Hybrid on the Horizon

Time will tell which of these views will gain a foothold, but by then the issue may be moot. Last week, a group of vendors formed a new Hybrid Storage Alliance to develop standards around "hybrid drives" that combine magnetic disk with a buffer of non-volatile flash memory. The use of a capacious memory cache might help to reduce dramatically the actual number of seeks made to magnetic media because recently accessed data is maintained in the memory cache.

While initially aimed at improving the battery life of laptops running Microsoft’s new Vista operating system, the approach may become mainstream as disks grow bigger. At an International Disk Drive Equipment and Materials Association (IDEMA) seminar held in Santa Clara in early December, engineers were looking at the issue of growing drives to multi-TB capacities using PMR.

From a cursory survey of the presentations and papers at the seminar, it is clear that current generation PMR drives will need to implement significant design changes to support multi-TB capacities. Current read-write head technologies will need to change to better align read heads over increasingly small bit locations and to read very small magnetic signals against increasingly significant background noise. Also discussed by the engineers was the potential for using more memory buffers, especially as the dynamics of bit storage on silicon and magnetics begin to converge.

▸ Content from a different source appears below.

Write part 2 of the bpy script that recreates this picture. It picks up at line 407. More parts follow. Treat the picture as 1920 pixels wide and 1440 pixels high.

The Superparamagnetic Effect has not gone away with the arrival of perpendicular recording; it has only been pushed back. For this reason, Seagate and the other PMR drive makers have been right not to hype their new technology. Drives do not operate in a vacuum and the latest generation of terabyte drives is no exception.

Going forward, storage infrastructure designers will need to think about the devices they deploy with a "generational" view—matching drive technologies, chip technologies, and network technologies to workload requirements and budgetary realities to maximize benefits of greater capacity while minimizing risks. Achieving a balance is likely to require diligent effort and the consideration of an increasingly complex number of technical variables.